Mandela served over 27 years in prison, initially on Robben Island, and later in Pollsmoor Prison and Victor Verster Prison. A worldwide Anti-Apartheid Campaign lobbied for his release and the end of the apartheid system. Increasingly isolated by political, sporting and trade boycotts, the Pretoria Government was forced to release him in 1990, during a time of escalating civil strife. Mandela joined negotiations with President F. W. de Klerk to abolish apartheid and establish multiracial elections in 1994, in which he led the ANC to victory and became South Africa's first black president.

*[ On the 21st of March, 1960, a group of between 5,000 and 7,000 people converged on the local police station in the township of Sharpeville, in then Transvaal, offering themselves up for arrest for not carrying their pass books. The Sharpeville Police were not completely unprepared for the demonstration, as they had already been forced to drive smaller gangs of more militant activists away the previous night.

By 10:00 am, a large crowd had gathered, and the atmosphere was initially peaceful and festive. Fewer than 20 police officers were present in the station at the start of the protest. Later the crowd grew to about 19,000, and the mood began turning hostile. The increasingly agitated crowd now adopted a common attitude which was later described as "insulting, menacing, and provocative", prompting about 130 police reinforcements, supported by four Saracen armoured cars (supplied by Britain) to be rushed in. The police were armed with firearms, including Sten sub-machine guns. There was no evidence that anyone in the gathering was armed with anything other than rocks.

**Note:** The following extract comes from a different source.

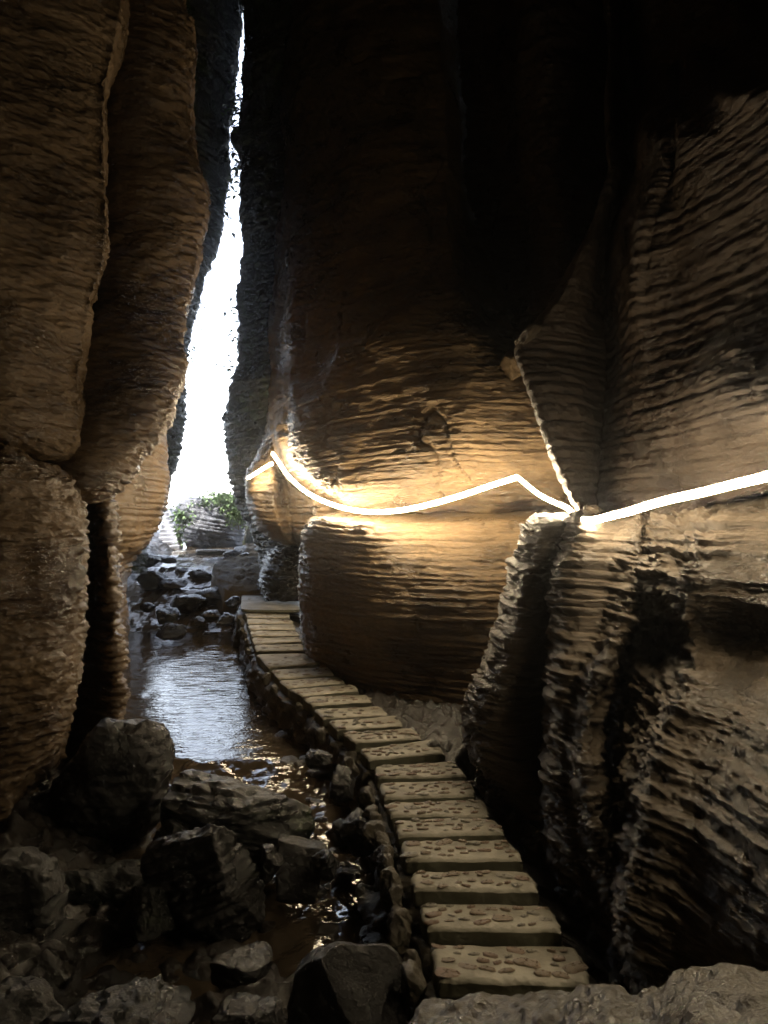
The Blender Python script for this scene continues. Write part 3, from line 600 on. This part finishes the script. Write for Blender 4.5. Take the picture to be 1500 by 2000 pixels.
walk = tag(empty('slab_walkway', P(1000, 1915, 3.0)), 'curving walkway of mortared slabs set with pebbles, climbing from lower right to the pool head', 'walkway')
wl = np.array(walk.location)
def inv(p): return np.array(p)-wl
corners = []
for k, (fl, fr, bl, br, Y) in enumerate(SL):
    z = CAM_H-((fl[1]+fr[1])/2-1000)/1500*Y
    f = lambda c: np.array([(c[0]-750)/1500*(CAM_H-z)*1500/(c[1]-1000), (CAM_H-z)*1500/(c[1]-1000), z])
    corners.append((f(fl), f(fr), f(bl), f(br)))
def slab_mesh(c, th, seed):
    fl, fr, bl, br = c; nx, ny, nz = 44, 16, 5
    rr = random.Random(seed)
    V = []; idx = {}; F = []
    def vid(i, j, k):
        if (i, j, k) not in idx: idx[(i, j, k)] = len(V); V.append((i/nx, j/ny, k/nz))
        return idx[(i, j, k)]
    for i in range(nx):
        for j in range(ny):
            F.append([vid(i, j, nz), vid(i+1, j, nz), vid(i+1, j+1, nz), vid(i, j+1, nz)]); F.append([vid(i, j, 0), vid(i, j+1, 0), vid(i+1, j+1, 0), vid(i+1, j, 0)])
    for k in range(nz):
        for i in range(nx):
            F.append([vid(i, 0, k), vid(i+1, 0, k), vid(i+1, 0, k+1), vid(i, 0, k+1)]); F.append([vid(i, ny, k), vid(i, ny, k+1), vid(i+1, ny, k+1), vid(i+1, ny, k)])
        for j in range(ny):
            F.append([vid(0, j, k), vid(0, j, k+1), vid(0, j+1, k+1), vid(0, j+1, k)]); F.append([vid(nx, j, k), vid(nx, j+1, k), vid(nx, j+1, k+1), vid(nx, j, k+1)])
    U = np.array(V); u, v, w = U[:, 0], U[:, 1], U[:, 2]
    p = (fl[None]*(1-u)[:, None]+fr[None]*u[:, None])*(1-v)[:, None]+(bl[None]*(1-u)[:, None]+br[None]*u[:, None])*v[:, None]
    L = np.linalg.norm(fr-fl); D = np.linalg.norm(bl-fl)
    eu = np.minimum(u, 1-u)*L; ev = np.minimum(v, 1-v)*D; rad = .014
    drop = rad*(np.exp(-eu/.008)+np.exp(-ev/.008))*(w > .99)
    cen = (fl+fr+bl+br)/4
    cr = np.minimum(1, np.hypot(np.maximum(0, .05-eu), np.maximum(0, .05-ev))/.05)
    shrink = 1-.03*cr*((eu < .05) & (ev < .05))
    p[:, :2] = cen[:2]+(p[:, :2]-cen[:2])*shrink[:, None]
    p[:, 2] += -th*(1-w)-drop
    q = p*1.0+seed*2.3
    p[:, 0] += .009*fbm(q*8, 3, seed); p[:, 1] += .008*fbm(q*9, 3, seed+5)
    p[:, 2] += .0025*fbm(q*14, 3, seed+9)+(.006*fbm(q*2.3, 2, seed+2))*w
    return p, F
# pebble meshes
PEB = []
for s in range(7):
    V, F = ICO[2]; rr = random.Random(s+50)
    W = V*np.array([1, rr.uniform(.55, .9), 1]); W[:, :2] = np.sign(W[:, :2])*np.abs(W[:, :2])**.85; W = W*(1+.34*fbm(V*1.4+s*5, 2, s))[:, None]
    W[:, 2] = np.sign(W[:, 2])*np.minimum(np.abs(W[:, 2]), .62+.1*rr.random())
    PEB.append(raw_mesh('pebble', W, F))
for i, me in enumerate(PEB): me.materials.append(M[('pebble_a', 'pebble_b', 'pebble_c')[i % 3]])
ICO2 = ICO[2]
rng = random.Random(77)
npb = 0
for k, c in enumerate(corners):
    th = .085 if k < 23 else .05
    V, F = slab_mesh(c, th, 500+k)
    cen = (c[0]+c[1]+c[2]+c[3])/4; me = raw_mesh('slab', V-cen, F); me.materials.append(M['slab'])
    so = obj('slab' if k < 23 else 'landing_slab', me, None, walk); so.location = inv(cen)
    if k == 23: so['label'] = 'wide landing slab at the far top end'
    L = np.linalg.norm(c[1]-c[0]); D = np.linalg.norm(c[2]-c[0]); placed = []
    n_try = 260; want = 24 if k < 10 else 15
    if k >= 17: want = 7
    if k == 23: want = 26
    stuffV, stuffF, sn = [], [], 0
    for t in range(n_try):
        if len(placed) >= want: break
        s = rng.choice([.016, .022, .028, .034, .044 if k != 6 else .07])*(1.15 if k < 2 else 1)
        u, v = rng.uniform(.05, .95), rng.uniform(.13, .87)
        if (v*D < s*.9 or (1-v)*D < s*.9): continue
        if any(math.hypot((u-a)*L, (v-b)*D) < (s+ss)*.98 for a, b, ss in placed): continue
        placed.append((u, v, s))
        p = (c[0]*(1-u)+c[1]*u)*(1-v)+(c[2]*(1-u)+c[3]*u)*v
        # top surface height there
        q = p+(500+k)*2.3; z = p[2]+.006*float(fbm(q[None]*2.3, 2, 502+k)[0])
        hh = rng.uniform(.003, .008)
        if k < 13:
            o = obj('pebble', PEB[rng.randrange(7)], None, so); o.location = (p[0]-cen[0], p[1]-cen[1], z-cen[2]+.001)
            o.scale = (s, s*rng.uniform(.6, .9), hh/.62); o.rotation_euler = (rng.uniform(-.08, .08), rng.uniform(-.08, .08), rng.uniform(-.5, .5)); npb += 1
        else:
            W = ICO2[0]*np.array([s, s*.75, hh]); W = W*(1+.15*fbm(ICO2[0]*1.4+t, 2, t))[:, None]
            stuffV.append(W+np.array([p[0]-cen[0], p[1]-cen[1], z-cen[2]])); stuffF += [[i+sn for i in f] for f in ICO2[1]]; sn += len(ICO2[0])
    if stuffV:
        o = obj('pebble_inlay', raw_mesh('pebble_inlay', np.concatenate(stuffV), stuffF), M['pebble_a'], so); o['kind'] = 'stuff'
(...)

                               South African Police survey the dead after their massacre of unarmed
                                 protesters, Sharpville, 21 March 1960.
South African Airforce jets approached to within a hundred feet of the ground, flying low over the crowd in an attempt to scatter it. The protestors responded by hurling a few stones (striking three people) and confronting  the police barricades. Tear gas and police baton charges failed to quell the crowd and at about 1:00 pm the Police tried to arrest an alleged ringleader. There was a scuffle, and the throng surged forward. The Police began random shooting shortly thereafter killing 69 people and 180 were injured, including 31 women and 19 children. Many were shot in the back as they turned to flee, causing worldwide condemnation from which the Apartheid regime never recovered and it became an international pariah. UNESCO marks March 21 as the yearly International Day for the Elimination of Racial Discrimination, in memory of the massacre].